My driver was still shivering though he wanted to laugh at me at some point. I didn’t believe it. Conspicuously, we could see where a body was laid in state. Curiously, I approached it and Lord God have mercy! Sexual promiscuity no good o, my brother. Whaaaaat! I’d never imagined these things were real.

Abeg, the feeling was not one that you can imagine or one that I can narrate here. I was getting frozen though sweating in my armpits. My driver ran away without knowing where he was going.

I took a closer look at the lips of the corpse laid in state and wondered if that was not the same lips I attempted kissing less than an hour earlier. Ghost pimples were all over me. What made me believe the girl I had struck acquaintance with was a ghost was that the smell from the place she was laid was exactly the same as her perfume on her when she was in my car.

I could not sleep that night in my hotel room behind which there was a thick forest just about a few kilometers away from Dakuwa.

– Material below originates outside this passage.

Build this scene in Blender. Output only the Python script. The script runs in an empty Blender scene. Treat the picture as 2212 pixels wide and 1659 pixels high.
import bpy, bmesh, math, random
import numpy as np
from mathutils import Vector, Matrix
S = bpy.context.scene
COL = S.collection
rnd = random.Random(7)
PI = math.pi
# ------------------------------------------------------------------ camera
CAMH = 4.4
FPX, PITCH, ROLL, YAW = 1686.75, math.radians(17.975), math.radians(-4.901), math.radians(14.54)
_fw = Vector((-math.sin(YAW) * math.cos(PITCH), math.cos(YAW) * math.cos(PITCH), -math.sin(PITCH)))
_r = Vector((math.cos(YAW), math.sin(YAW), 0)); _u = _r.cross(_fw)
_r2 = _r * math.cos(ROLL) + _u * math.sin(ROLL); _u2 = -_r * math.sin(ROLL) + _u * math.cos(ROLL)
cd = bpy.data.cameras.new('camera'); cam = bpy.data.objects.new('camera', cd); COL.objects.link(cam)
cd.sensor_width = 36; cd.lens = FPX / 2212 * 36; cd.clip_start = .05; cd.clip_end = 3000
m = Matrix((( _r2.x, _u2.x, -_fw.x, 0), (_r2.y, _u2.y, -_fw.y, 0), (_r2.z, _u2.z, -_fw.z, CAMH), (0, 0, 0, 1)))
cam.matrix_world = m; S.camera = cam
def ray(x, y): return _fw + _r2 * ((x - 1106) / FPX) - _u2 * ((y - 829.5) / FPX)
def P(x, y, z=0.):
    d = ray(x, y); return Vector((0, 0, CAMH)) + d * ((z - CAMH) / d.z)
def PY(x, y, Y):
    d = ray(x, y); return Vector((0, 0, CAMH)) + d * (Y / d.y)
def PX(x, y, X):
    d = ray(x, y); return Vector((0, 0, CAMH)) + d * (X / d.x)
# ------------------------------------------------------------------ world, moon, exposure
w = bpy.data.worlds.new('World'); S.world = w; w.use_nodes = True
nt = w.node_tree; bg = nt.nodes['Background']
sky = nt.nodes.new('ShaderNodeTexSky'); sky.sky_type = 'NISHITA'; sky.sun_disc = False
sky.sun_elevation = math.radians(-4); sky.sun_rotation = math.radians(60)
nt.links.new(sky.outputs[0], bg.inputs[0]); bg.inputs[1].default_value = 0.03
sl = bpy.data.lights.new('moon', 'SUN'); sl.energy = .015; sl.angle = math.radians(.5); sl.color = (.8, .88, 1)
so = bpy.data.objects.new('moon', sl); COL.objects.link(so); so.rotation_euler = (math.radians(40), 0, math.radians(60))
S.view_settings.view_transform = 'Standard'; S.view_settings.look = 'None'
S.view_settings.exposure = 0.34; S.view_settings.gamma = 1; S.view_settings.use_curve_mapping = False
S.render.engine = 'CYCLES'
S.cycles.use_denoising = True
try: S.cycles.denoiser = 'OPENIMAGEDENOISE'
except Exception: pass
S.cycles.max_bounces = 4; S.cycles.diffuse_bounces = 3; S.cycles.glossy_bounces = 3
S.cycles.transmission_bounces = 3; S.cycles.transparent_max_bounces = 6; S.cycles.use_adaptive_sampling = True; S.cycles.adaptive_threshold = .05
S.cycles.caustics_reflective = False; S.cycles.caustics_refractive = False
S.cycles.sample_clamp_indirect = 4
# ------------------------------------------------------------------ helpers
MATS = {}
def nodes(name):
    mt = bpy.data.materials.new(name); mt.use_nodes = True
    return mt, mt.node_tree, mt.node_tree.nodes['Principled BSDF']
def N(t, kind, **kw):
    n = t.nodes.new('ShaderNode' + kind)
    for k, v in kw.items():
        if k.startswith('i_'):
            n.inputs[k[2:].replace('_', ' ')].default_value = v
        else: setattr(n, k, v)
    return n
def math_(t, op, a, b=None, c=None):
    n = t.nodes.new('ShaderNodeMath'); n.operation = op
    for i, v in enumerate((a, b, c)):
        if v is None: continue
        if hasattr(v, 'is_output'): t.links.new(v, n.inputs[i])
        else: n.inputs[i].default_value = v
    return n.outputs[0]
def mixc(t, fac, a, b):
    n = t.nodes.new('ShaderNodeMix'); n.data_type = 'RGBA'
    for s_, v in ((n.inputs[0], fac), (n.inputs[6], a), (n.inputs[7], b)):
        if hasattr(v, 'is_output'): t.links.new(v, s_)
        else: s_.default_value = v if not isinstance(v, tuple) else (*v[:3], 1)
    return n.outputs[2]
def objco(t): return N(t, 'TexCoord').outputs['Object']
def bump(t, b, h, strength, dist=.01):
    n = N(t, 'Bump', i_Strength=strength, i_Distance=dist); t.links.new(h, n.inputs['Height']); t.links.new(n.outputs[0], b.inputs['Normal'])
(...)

Look, these things are real o. I fell sick with my lips becoming sore ‘all over my body’. Nothing was more horrifying that night than the smell of her perfume on my body because I pulled her to put her head on my laps all because of sinful intentions. Even after taking my bath, I could still smell it. Kai!

I was rushed to Accra that Saturday dawn and sent to a native doctor who narrated what I had gone through in the hands of a ghost even though I had not told him about my encounter with Maabena. The native doctor put akpeteshie into his mouth and splashed it on my face to cleanse me. I was made to drink some. According to him, ‘the ghost was angry because of my evil thoughts towards ‘chopping’ anything in skirt’.

Sin fascinates and assassinates! Flee, my brother, my sister! Christmas is coming. ‘Eat’ only your wife and not other people’s future wives or else…a ghost will give you perfume!